Rosa Ribas decía el otro día, en un artículo que analizaba, desde la Feria, las relaciones de ida y vuelta entre España y Alemania en lo que a libros se refiere, que aún se esperaba de la literatura española allí que tratase la guerra y la posguerra y que fuese costumbrista. Y cuando se dice que eso es lo que se espera de la literatura española en  Fráncfort, es que eso es lo que se espera en el mundo entero. Por contra, de la literatura latinoamericana, puede esperarse cualquier cosa. Es batallantemente libre. Y no lo es porque  Fráncfort lo haya decidido, sino porque lo han decidido los editores latinoamericanos. Apostando por no cerrar puertas, no se han cerrado ninguna puerta.

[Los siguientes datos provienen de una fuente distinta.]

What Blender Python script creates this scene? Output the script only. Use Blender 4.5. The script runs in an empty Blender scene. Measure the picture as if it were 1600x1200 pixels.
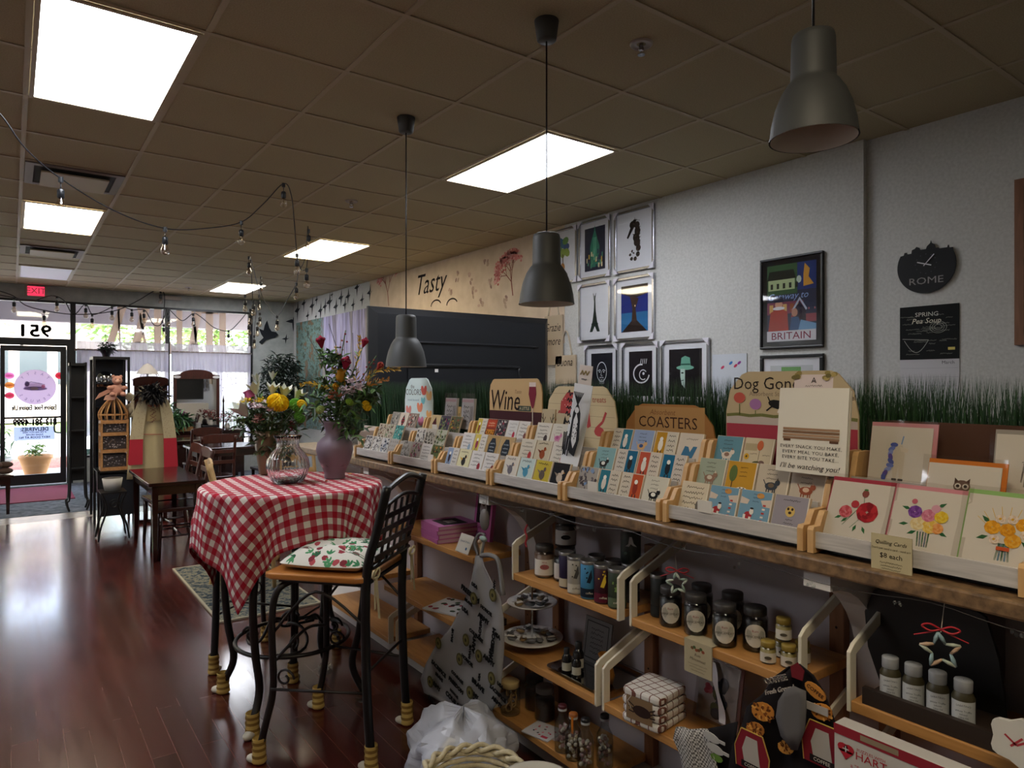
import bpy, math, random
from mathutils import Matrix, Vector
random.seed(7)
R=math.radians; PI=math.pi
SC=bpy.context.scene; COL=SC.collection
# ---------------- camera ----------------
YAW=R(36.155); CZ=1.52; FPX=1070.
cam=bpy.data.cameras.new('camera'); camo=bpy.data.objects.new('camera',cam); COL.objects.link(camo)
camo.location=(0,0,CZ); camo.rotation_euler=(R(90),0,-YAW)
cam.sensor_fit='HORIZONTAL'; cam.sensor_width=36; cam.lens=36*FPX/1600; cam.clip_start=.05; cam.clip_end=200
SC.camera=camo
# ---------------- exposure ----------------
SC.view_settings.view_transform='Standard'; SC.view_settings.look='None'
SC.view_settings.gamma=1; SC.view_settings.exposure=1.72; SC.view_settings.use_curve_mapping=False
SC.cycles.max_bounces=12; SC.cycles.transparent_max_bounces=16; SC.cycles.diffuse_bounces=4
SC.cycles.glossy_bounces=4; SC.cycles.transmission_bounces=12
SC.cycles.use_denoising=True; SC.cycles.caustics_refractive=False; SC.cycles.caustics_reflective=False
SC.cycles.sample_clamp_indirect=4
# ---------------- daylight ----------------
W=bpy.data.worlds.new('daylight'); SC.world=W; W.use_nodes=True
wn=W.node_tree.nodes; wb=wn['Background']
sky=wn.new('ShaderNodeTexSky'); sky.sky_type='NISHITA'; sky.sun_disc=False; sky.sun_elevation=R(50); sky.sun_rotation=R(140); sky.altitude=50
hs=wn.new('ShaderNodeHueSaturation'); hs.inputs['Saturation'].default_value=.62
W.node_tree.links.new(sky.outputs[0],hs.inputs['Color']); W.node_tree.links.new(hs.outputs[0],wb.inputs[0])
wb.inputs[1].default_value=.8
sun=bpy.data.lights.new('sun','SUN'); sun.energy=3.5; sun.angle=R(1); sun.color=(1,.95,.86)
suno=bpy.data.objects.new('sun',sun); COL.objects.link(suno); suno.rotation_euler=(R(42),0,R(28)); suno.location=(0,30,20)
pl=bpy.data.lights.new('window_portal','AREA'); pl.shape='RECTANGLE'; pl.size=6.5; pl.size_y=2.9
plo=bpy.data.objects.new('window_portal',pl); COL.objects.link(plo); plo.location=(1.2,12.75,1.45); plo.rotation_euler=(R(-90),0,0)
pl.cycles.is_portal=True
TROFFER_STRENGTH=6.0

# ---------------- helpers ----------------
_h={}
def C(h):
    if not isinstance(h,str): return h
    if h not in _h:
        s=h.lstrip('#'); o=[]
        for i in (0,2,4):
            c=int(s[i:i+2],16)/255; o.append(c/12.92 if c<=.04045 else ((c+.055)/1.055)**2.4)
        _h[h]=tuple(o)
    return _h[h]
def mat(name,col=None,rough=.6,metal=0,spec=.5,**k):
    m=bpy.data.materials.new(name); m.use_nodes=True; n=m.node_tree.nodes; b=n['Principled BSDF']
    b.inputs['Roughness'].default_value=rough; b.inputs['Metallic'].default_value=metal; b.inputs['Specular IOR Level'].default_value=spec
    if col is None:
        a=n.new('ShaderNodeVertexColor'); a.layer_name='Col'; m.node_tree.links.new(a.outputs[0],b.inputs['Base Color'])
    else: b.inputs['Base Color'].default_value=C(col)+(1,)
    for kk,v in k.items(): b.inputs[kk.replace('_',' ')].default_value=v
    return m
def nodes(m): return m.node_tree.nodes,m.node_tree.links,m.node_tree.nodes['Principled BSDF']
def ramp(n,stops):
    r=n.new('ShaderNodeValToRGB'); e=r.color_ramp.elements
    while len(e)<len(stops): e.new(.5)
    for i,(p,c) in enumerate(stops): e[i].position=p; e[i].color=C(c)+(1,)
    return r
def coord(n,l,kind='Object',scale=(1,1,1),rot=(0,0,0)):
    t=n.new('ShaderNodeTexCoord'); mp=n.new('ShaderNodeMapping'); mp.inputs['Scale'].default_value=scale; mp.inputs['Rotation'].default_value=rot
    l.new(t.outputs[kind],mp.inputs[0]); return mp.outputs[0]
def wood(name,c1,c2,rough=.45,scale=(3,30,30),rot=(0,0,0)):
    m=mat(name,'#888888',rough); n,l,b=nodes(m); v=coord(n,l,'Object',scale,rot)
    nz=n.new('ShaderNodeTexNoise'); nz.inputs['Scale'].default_value=1.6; nz.inputs['Detail'].default_value=6; nz.inputs['Distortion'].default_value=.8
    l.new(v,nz.inputs['Vector']); r=ramp(n,[(.3,c1),(.7,c2)]); l.new(nz.outputs[0],r.inputs[0]); l.new(r.outputs[0],b.inputs['Base Color']); return m
def noisy(name,c1,c2,scale=20,rough=.8,bump=0,detail=5):
    m=mat(name,'#888888',rough); n,l,b=nodes(m); v=coord(n,l)
    nz=n.new('ShaderNodeTexNoise'); nz.inputs['Scale'].default_value=scale; nz.inputs['Detail'].default_value=detail
    l.new(v,nz.inputs['Vector']); r=ramp(n,[(.35,c1),(.65,c2)]); l.new(nz.outputs[0],r.inputs[0]); l.new(r.outputs[0],b.inputs['Base Color'])
    if bump:
        bp=n.new('ShaderNodeBump'); bp.inputs['Strength'].default_value=bump; bp.inputs['Distance'].default_value=.004
        l.new(nz.outputs[0],bp.inputs['Height']); l.new(bp.outputs[0],b.inputs['Normal'])
    return m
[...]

Y tampoco lo ha hecho el mundo, ni, por supuesto, el mercado,  Fráncfort mediante.

Pero ¿qué pasa con  Fráncfort? ¿Por qué es en esa ciudad, y no en cualquier otra, donde se ratifica todo? Viajemos al pasado un segundo. En concreto, viajemos al siglo XII. Cuando la idea de mercado no existía, pero la Feria del Libro de  Fráncfort, sí. No era la clase de congreso que es hoy —imaginen cientos de cubículos con cientos de agentes y editores esperando a que otros cientos de agentes y editores se sienten ante ellos para discutir sobre qué traducir y qué no, y también pabellones, claro, como enormes escaparates—, pero era el único lugar en el mundo en el que se organizaba una especie de feria en la que se vendían libros. Pero no de los que hoy existen sino libros manuscritos. Copiados de la única manera en que podían copiarse entonces: a mano.

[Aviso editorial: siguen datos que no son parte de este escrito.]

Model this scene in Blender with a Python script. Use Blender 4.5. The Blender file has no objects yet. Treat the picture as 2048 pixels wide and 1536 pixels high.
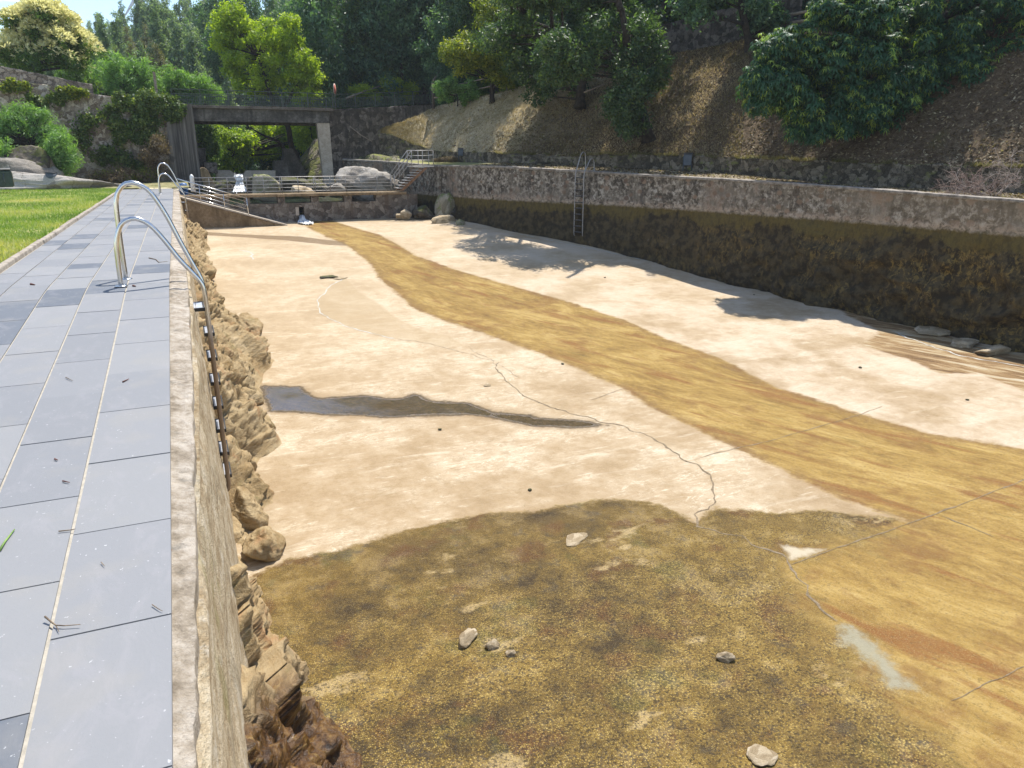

Que Johannes Gutenberg naciera en Mainz, ciudad cercana, y fuese allí donde inventase la imprenta, sin la que nada existiría, ni la Feria de Fráncfort ni el lector no privilegiado, esto es, cualquiera de nosotros —pues es en el hecho de poder compartir las historias que se crean, en el hecho de que exista el otro, el lector, y uno múltiple, posible, donde todo da comienzo, ¿o qué era la humanidad antes de poder encerrar lo contado en algo capaz de viajar en el tiempo y el espacio?—, también tuvo mucho que ver. Porque aunque no hay una fecha oficial que dictamine el comienzo de la Feria del Libro, se diría que lo hizo en 1462, cuando Johann Fust y Peter Schöffer, que le habían ganado la batalla legal contra Gutenberg, trasladaron su imprenta a  Fráncfort.

Era a  Fráncfort a donde el rey Enrique VIII enviaba a Thomas Bodley a adquirir los ejemplares que acabarían dando forma a la mítica biblioteca de la Universidad de Oxford. El librero Peter Weidhass habla de ello en uno de sus muchos libros publicados al respecto, A History of the Frankfurt Book Fair —Una historia de la Feria del Libro de Frankfurt—, que más que reunir anécdotas —¡he aquí el libro que falta!— le construye un relato, que dice que a partir de la Segunda Guerra Mundial se convirtió en la clase de imparable e incomparable cierratratos que es hoy. Que el más famoso autor de Fráncfort sea Johann Wolfgang von Goethe, nada menos que el autor de Fausto —el clásico sobre venta del alma al diablo—, resulta, en ese sentido, de lo más curioso, y divertido.